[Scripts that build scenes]
^^^^^^^^

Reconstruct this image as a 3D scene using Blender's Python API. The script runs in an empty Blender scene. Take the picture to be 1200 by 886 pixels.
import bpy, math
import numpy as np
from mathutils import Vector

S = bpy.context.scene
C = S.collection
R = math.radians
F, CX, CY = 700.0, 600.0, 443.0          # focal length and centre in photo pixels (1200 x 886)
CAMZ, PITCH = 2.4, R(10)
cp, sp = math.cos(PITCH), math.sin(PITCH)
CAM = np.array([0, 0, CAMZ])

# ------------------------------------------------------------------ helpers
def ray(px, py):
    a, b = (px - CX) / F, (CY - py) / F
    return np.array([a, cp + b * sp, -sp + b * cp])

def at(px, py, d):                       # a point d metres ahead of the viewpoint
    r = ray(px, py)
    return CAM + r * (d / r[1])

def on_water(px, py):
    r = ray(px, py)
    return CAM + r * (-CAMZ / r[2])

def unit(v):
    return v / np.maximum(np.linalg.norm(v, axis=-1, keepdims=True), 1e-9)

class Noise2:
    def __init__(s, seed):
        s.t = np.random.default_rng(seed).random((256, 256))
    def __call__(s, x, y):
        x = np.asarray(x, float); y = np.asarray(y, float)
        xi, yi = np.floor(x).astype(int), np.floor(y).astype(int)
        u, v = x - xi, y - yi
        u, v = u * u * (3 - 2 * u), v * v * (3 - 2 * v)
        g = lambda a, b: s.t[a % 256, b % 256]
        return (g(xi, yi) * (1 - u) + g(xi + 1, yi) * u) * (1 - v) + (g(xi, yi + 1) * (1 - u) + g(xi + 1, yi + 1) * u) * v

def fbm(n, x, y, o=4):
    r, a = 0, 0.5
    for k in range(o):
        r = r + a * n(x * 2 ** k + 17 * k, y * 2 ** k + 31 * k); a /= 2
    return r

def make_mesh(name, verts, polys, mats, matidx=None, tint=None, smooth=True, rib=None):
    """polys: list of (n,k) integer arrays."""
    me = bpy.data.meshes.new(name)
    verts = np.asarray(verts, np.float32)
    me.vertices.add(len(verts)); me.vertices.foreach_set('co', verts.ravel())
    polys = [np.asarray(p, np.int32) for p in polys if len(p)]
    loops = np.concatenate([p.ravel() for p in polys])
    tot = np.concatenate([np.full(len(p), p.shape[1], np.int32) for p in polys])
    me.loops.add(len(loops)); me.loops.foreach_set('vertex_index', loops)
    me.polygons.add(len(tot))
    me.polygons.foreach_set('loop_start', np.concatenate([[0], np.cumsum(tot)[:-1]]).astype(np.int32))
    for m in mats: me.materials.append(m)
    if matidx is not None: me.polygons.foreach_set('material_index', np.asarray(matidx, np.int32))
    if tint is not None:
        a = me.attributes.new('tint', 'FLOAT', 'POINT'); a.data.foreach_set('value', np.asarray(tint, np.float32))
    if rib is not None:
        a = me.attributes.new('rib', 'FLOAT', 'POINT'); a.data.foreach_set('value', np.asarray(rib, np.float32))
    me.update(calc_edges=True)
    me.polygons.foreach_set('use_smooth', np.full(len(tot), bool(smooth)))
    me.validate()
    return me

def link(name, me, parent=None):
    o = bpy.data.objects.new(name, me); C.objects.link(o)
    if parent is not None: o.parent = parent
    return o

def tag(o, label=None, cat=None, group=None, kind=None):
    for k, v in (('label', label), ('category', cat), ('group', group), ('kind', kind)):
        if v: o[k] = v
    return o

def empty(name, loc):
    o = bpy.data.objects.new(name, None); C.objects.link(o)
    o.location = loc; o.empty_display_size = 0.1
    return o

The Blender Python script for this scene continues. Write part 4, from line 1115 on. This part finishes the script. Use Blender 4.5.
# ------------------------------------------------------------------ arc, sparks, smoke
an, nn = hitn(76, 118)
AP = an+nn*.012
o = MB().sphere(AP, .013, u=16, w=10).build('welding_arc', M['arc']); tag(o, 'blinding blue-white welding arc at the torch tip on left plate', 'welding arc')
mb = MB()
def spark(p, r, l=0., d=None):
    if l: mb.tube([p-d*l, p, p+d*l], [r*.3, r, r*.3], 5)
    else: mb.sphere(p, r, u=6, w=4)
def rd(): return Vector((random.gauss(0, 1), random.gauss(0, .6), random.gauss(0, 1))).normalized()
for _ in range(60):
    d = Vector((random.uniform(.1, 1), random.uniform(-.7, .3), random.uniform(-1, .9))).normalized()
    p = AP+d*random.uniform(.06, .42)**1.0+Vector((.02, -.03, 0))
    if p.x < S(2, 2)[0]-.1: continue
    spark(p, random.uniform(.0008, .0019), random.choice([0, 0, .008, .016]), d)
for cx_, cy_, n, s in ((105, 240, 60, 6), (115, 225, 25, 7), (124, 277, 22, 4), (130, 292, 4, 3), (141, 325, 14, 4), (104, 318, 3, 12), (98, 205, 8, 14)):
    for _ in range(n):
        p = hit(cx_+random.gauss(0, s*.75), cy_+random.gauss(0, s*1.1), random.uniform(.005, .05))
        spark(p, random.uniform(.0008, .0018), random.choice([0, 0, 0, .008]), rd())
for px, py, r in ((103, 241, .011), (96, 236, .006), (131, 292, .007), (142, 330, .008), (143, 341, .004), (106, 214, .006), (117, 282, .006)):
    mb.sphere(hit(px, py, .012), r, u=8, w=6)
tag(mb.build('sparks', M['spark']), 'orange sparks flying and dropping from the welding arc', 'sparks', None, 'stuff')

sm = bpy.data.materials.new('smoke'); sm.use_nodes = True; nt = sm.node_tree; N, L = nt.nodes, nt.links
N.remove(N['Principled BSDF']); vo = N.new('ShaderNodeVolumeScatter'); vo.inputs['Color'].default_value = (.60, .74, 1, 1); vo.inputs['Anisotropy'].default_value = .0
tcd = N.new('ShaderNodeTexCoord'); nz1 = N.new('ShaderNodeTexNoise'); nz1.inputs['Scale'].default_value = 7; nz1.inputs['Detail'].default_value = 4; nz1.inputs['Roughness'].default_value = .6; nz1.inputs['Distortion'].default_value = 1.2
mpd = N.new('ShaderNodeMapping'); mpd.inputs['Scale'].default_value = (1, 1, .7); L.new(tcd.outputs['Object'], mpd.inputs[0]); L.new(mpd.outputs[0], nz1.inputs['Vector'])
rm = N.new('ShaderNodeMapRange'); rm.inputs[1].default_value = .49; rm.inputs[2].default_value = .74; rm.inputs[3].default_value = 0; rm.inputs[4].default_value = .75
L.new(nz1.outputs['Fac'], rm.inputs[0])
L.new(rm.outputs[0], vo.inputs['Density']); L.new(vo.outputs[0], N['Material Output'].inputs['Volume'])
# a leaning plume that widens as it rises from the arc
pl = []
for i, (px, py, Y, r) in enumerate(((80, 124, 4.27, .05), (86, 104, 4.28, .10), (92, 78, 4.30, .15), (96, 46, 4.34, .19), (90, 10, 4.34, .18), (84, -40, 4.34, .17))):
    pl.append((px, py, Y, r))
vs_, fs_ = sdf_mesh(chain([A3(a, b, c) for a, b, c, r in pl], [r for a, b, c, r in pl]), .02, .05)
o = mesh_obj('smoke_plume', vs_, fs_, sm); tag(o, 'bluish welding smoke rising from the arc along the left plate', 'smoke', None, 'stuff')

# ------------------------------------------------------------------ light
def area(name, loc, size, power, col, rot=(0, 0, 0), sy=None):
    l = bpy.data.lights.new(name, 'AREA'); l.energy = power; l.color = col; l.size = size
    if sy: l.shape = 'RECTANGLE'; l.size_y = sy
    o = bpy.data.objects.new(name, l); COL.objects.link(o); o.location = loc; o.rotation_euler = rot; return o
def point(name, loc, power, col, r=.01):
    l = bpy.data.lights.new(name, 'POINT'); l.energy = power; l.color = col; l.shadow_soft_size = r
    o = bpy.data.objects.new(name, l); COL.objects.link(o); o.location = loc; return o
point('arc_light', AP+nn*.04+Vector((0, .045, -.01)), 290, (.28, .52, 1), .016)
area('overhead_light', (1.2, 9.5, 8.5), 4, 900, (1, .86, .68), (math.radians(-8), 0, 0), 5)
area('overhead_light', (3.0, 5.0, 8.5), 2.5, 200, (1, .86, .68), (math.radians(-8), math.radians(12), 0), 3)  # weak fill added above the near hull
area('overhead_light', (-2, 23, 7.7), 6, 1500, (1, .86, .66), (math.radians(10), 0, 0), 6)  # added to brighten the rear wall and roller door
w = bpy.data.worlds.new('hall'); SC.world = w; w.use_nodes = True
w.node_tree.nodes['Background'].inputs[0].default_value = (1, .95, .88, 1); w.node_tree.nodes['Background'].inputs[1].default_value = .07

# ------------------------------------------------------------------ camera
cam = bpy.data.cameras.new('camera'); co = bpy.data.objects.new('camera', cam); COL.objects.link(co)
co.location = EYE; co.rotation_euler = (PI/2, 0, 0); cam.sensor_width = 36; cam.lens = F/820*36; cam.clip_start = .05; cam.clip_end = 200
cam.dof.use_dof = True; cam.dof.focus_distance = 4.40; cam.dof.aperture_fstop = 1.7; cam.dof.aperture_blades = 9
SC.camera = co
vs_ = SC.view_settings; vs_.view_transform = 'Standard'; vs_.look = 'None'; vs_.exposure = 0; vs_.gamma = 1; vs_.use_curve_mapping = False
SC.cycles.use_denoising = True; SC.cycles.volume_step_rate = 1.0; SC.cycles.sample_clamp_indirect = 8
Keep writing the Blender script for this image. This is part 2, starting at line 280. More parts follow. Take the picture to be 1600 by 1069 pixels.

^^^^^^^^

Instructions for the task :: Locate the lines above that hold the word "Take". Show every one of them.

Task answer ::
Reconstruct this image as a 3D scene using Blender's Python API. The script runs in an empty Blender scene. Take the picture to be 1200 by 886 pixels.
Keep writing the Blender script for this image. This is part 2, starting at line 280. More parts follow. Take the picture to be 1600 by 1069 pixels.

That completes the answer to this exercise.